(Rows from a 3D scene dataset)

################

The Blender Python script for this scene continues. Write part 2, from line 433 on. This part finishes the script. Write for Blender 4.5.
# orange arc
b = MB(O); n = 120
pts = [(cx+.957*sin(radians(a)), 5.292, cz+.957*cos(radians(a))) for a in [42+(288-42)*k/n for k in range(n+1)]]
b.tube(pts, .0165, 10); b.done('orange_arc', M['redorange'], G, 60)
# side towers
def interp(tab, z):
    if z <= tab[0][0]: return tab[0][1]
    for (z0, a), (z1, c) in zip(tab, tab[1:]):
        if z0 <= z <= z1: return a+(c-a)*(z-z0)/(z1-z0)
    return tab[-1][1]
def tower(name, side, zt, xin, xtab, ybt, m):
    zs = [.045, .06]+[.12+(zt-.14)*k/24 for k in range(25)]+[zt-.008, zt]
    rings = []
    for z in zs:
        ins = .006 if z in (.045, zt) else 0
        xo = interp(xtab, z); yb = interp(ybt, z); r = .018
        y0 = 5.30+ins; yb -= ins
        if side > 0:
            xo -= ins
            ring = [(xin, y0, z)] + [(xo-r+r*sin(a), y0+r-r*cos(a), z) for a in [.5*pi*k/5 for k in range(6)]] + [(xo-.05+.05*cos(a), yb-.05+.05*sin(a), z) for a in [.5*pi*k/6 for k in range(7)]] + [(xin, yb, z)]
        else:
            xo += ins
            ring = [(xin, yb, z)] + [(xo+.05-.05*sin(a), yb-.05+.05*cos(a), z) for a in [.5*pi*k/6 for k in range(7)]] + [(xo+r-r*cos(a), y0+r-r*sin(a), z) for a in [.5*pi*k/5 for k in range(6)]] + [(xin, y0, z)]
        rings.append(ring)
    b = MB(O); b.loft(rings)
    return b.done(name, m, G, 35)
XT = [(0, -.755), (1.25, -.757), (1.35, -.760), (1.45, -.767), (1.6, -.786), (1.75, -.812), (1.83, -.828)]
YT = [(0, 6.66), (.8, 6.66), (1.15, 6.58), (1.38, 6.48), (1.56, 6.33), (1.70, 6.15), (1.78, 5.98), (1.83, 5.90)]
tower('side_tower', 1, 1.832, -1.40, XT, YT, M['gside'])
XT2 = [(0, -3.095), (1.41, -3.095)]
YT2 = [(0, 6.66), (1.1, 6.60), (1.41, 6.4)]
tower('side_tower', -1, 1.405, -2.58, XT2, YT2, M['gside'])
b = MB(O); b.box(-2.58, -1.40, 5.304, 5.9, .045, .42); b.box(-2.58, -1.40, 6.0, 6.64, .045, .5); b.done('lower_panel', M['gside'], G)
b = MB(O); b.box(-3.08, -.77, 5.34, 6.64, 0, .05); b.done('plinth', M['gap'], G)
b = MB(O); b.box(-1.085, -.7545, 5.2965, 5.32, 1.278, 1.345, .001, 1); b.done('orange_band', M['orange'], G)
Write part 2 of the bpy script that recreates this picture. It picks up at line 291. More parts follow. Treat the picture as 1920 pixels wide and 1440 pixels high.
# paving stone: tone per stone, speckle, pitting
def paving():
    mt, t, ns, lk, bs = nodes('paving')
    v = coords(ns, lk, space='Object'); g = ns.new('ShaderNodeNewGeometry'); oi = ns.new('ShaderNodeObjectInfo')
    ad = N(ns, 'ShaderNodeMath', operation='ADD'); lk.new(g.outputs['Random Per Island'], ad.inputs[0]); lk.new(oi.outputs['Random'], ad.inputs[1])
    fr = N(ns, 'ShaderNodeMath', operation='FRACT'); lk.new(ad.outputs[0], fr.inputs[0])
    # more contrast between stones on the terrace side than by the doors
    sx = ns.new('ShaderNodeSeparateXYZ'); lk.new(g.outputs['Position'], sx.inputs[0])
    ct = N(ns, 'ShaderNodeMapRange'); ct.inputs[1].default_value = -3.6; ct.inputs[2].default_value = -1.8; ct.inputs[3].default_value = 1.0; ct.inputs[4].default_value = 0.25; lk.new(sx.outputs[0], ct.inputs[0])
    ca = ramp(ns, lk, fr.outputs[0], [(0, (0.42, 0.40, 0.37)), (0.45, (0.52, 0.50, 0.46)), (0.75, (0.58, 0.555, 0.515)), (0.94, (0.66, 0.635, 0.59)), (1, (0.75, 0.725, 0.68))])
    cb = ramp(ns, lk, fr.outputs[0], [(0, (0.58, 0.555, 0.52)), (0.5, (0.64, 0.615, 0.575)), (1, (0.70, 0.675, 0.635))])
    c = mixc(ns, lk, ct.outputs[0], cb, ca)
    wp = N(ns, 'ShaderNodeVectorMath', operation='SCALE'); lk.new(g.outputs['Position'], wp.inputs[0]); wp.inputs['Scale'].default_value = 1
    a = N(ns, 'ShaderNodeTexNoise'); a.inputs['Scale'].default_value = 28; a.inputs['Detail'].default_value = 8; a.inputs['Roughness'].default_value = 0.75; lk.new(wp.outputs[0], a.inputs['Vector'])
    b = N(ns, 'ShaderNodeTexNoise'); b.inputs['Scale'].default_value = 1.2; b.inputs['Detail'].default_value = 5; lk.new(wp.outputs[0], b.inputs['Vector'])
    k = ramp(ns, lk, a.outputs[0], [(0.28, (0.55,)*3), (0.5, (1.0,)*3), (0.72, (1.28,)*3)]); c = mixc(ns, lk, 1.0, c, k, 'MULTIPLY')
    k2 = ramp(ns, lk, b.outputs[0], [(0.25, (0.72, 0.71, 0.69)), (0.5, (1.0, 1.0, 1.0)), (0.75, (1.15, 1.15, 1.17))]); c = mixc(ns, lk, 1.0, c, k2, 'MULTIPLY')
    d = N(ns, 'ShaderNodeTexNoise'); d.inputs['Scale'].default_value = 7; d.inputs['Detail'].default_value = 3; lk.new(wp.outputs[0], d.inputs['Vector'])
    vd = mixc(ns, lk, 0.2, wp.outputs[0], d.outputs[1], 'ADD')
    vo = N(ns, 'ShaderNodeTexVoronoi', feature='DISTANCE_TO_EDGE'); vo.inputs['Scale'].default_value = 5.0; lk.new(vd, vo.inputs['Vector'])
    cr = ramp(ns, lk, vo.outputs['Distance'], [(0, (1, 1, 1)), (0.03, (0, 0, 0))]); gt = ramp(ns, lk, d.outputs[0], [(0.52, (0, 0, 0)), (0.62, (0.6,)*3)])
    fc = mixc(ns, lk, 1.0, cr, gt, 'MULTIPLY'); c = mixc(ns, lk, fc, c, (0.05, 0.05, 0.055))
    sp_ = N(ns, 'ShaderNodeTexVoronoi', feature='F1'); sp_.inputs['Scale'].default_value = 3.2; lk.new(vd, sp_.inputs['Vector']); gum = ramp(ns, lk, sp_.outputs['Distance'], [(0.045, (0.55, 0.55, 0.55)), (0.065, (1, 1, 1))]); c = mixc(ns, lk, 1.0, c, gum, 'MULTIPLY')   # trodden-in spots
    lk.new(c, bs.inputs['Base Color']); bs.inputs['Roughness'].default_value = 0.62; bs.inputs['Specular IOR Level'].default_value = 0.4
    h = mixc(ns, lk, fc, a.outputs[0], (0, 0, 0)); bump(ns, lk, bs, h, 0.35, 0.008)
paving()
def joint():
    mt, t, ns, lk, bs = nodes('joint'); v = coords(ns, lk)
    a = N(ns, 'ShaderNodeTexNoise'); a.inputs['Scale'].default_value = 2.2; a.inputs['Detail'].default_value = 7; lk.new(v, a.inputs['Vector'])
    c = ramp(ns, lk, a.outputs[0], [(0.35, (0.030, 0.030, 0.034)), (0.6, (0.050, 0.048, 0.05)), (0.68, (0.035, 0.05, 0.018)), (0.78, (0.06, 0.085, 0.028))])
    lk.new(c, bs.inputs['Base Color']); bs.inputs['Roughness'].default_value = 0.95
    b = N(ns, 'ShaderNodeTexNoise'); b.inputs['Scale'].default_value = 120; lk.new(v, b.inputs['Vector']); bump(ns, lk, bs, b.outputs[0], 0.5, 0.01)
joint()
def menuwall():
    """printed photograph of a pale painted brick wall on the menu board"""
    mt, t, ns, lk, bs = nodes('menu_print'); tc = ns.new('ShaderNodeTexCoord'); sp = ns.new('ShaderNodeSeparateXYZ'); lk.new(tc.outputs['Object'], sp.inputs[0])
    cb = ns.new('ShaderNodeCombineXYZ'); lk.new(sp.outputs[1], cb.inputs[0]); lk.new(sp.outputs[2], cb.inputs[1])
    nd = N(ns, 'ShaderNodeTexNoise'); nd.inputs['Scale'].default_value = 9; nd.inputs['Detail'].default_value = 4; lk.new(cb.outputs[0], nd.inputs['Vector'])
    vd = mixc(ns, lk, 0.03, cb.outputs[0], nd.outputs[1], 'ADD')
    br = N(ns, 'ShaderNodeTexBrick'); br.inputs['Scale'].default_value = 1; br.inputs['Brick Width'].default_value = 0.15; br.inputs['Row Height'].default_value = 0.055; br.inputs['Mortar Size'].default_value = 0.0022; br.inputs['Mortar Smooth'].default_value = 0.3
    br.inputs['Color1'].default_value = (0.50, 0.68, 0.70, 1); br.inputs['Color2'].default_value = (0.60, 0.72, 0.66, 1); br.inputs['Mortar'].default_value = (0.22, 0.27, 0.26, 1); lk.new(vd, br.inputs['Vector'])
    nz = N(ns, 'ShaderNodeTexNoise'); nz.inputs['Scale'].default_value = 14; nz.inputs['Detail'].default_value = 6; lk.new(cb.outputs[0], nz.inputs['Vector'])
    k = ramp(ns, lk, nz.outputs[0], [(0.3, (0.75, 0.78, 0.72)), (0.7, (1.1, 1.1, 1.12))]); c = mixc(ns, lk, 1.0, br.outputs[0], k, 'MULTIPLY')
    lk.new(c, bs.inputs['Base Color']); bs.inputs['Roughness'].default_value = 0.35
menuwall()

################

### Task details
Return each line of the data that contains the string "this".

### Solved problem
The Blender Python script for this scene continues. Write part 2, from line 433 on. This part finishes the script. Write for Blender 4.5.
Write part 2 of the bpy script that recreates this picture. It picks up at line 291. More parts follow. Treat the picture as 1920 pixels wide and 1440 pixels high.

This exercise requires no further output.